The sermon is about 40 minutes long, which definitely makes it one of the longer ones I sat through during my year of visiting churches. Someone plays softly on the keyboard while the pastor closes in prayer, and he then asks people to raise their hands if they need prayer, or want to be saved. The pastor leads us in the sinner’s prayer. The church may show cartoon clips and comedy sketches, but they come back to some pretty old-fashioned, tried-and-true standbys in the end.

Announcements come back up on the screen. The church is putting together a mission team to work on Hurricane Katrina relief projects.

There is an offering and one more short praise song, and the service ends. People immediately begin breaking down the stage and putting things away. Setting all this up and taking it down every week must be a big job. These must be some dedicated members.
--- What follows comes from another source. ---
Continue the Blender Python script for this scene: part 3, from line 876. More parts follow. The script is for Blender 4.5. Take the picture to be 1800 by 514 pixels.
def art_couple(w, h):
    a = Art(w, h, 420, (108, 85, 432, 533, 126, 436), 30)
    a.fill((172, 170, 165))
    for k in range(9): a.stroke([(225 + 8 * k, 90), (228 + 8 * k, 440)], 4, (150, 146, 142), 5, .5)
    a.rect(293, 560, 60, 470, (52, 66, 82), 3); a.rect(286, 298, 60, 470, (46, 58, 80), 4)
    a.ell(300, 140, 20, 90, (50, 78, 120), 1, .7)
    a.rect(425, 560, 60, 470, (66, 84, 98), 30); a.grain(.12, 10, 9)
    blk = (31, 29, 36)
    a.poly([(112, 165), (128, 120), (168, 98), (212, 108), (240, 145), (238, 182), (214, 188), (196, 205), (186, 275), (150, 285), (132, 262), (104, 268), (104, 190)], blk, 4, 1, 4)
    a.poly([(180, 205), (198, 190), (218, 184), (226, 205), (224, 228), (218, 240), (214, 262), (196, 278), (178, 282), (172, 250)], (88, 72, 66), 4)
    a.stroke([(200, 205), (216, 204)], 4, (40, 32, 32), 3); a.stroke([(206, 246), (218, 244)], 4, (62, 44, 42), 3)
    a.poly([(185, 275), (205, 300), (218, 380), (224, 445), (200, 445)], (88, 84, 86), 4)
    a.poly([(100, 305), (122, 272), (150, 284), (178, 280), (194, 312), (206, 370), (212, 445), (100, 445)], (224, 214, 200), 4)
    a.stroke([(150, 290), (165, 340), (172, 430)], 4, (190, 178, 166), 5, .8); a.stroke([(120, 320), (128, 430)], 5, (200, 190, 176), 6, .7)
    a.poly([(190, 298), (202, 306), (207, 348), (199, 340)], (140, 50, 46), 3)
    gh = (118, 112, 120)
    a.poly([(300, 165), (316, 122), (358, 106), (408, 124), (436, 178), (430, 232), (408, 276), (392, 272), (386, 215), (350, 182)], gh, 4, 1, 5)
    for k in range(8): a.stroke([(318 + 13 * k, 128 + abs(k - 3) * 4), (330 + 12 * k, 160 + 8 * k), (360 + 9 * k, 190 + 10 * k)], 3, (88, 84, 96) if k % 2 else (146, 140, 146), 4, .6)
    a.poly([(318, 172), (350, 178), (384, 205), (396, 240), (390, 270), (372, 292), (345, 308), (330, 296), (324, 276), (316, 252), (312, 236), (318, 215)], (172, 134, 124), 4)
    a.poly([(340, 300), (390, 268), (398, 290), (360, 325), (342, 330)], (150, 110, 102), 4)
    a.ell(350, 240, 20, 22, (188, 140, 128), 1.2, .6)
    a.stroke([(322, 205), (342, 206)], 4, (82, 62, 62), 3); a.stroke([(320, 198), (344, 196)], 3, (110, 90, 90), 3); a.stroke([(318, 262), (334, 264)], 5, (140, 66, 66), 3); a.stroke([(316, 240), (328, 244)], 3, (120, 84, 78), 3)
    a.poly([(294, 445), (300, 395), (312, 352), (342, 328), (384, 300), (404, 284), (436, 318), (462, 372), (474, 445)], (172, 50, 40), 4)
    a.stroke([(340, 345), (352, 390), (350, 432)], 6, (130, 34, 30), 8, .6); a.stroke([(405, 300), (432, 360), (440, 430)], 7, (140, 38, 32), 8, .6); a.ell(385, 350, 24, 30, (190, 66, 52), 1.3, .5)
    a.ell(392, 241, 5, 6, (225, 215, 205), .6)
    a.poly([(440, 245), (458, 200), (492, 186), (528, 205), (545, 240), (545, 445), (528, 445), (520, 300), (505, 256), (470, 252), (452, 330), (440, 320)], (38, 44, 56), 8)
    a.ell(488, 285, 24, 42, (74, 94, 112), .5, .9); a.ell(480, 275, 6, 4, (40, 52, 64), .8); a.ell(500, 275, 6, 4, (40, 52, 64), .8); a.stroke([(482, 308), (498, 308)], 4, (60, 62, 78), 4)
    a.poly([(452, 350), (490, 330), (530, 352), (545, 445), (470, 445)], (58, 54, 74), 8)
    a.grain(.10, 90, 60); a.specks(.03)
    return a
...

I stand around for a few minutes, and walk around the auditorium for a while. An older man (by which I mean, even older than me) shakes my hand and asks me what I thought of the service. Very nice, I answer. He smiles and says, “It sure wasn’t boring, was it? Bet you haven’t seen a service like that before!” I smile. Yes, I’m thinking, I haven’t seen comedy clips and cartoon clips in church before, but I think I’ve seen everything else you have here – most of it I saw about thirty years ago. But I see that he is genuinely proud of his church, and just wants me to like it.

On my way out of the auditorium I shake the pastor’s hand. I can’t help but ask him one question before I leave.

“Thanks very much for the sermon. So my duty as a wife is to follow my husband’s spiritual guidance?”

“Well, yes, unless it’s something from Satan.” He laughs to let me know that this is sort of a joke.

“Thanks; he converted to Catholicism recently and wants me to convert also. You’ve been a big help!”

He smiles uncertainly, and looks uncomfortable. I realize that I’ve taken a little bit of unfair advantage; he can’t really respond in the few moments we have by the door. I’ve seen this trick before – the parishioner delivering what he or she thinks is a zinger on the way out the door. I just never imagined I’d be the parishioner doing it.

It’s kind of fun. (Which doesn’t mean it’s right.)

Epilogue

I received a nice note after my visit, from Bob Smith, Campus Pastor. Apparently Discovery Church has several locations in southern New Jersey, and calls individual congregations campuses. I am on their email and snail mail lists, and I receive lots of both paper and electronic messages over the next few months.

They were raising money to build or buy a facility, or campus. When I checked their website again in 2011, just before writing this post, I got the impression that things have cooled down a bit over the past four years. There seems to be just one location now, in Williamstown, New Jersey. Perhaps the Voorhees site didn’t work out; I’m not sure. If it faltered, it sure wasn’t for lack of energy on the part of the pastors and musicians.

I thought a little more about Discovery’s slogan, “It’s a sin for church to be boring.” I’m reminded of a John Updike short story in which a man attends mass, and is asked upon his return to the house where he and friends are spending a weekend, “How was it?”

He is surprised by the question. How was it? It’s the same as always. The same as it has been for decades. The same old thing. That’s the point.

Some people don’t seem to understand that the sameness – the boringness – of ritual can be very comforting, satisfying, meaningful, and beautiful. People who just aren’t put together in a way that makes them appreciate ritual and tradition are likely more attracted to churches that offer rock music and cartoon clips and comedy skits. Which is not to say that those things are wrong. But I do think that the folks who want church to be exciting and different every week may be missing out on something, something that has sustained this boring old institution for a couple millennia. They shouldn’t be completely positive that the traditions of the past thirty years that they have adopted will be as popular in the long run – or even in the short run, like four years or so.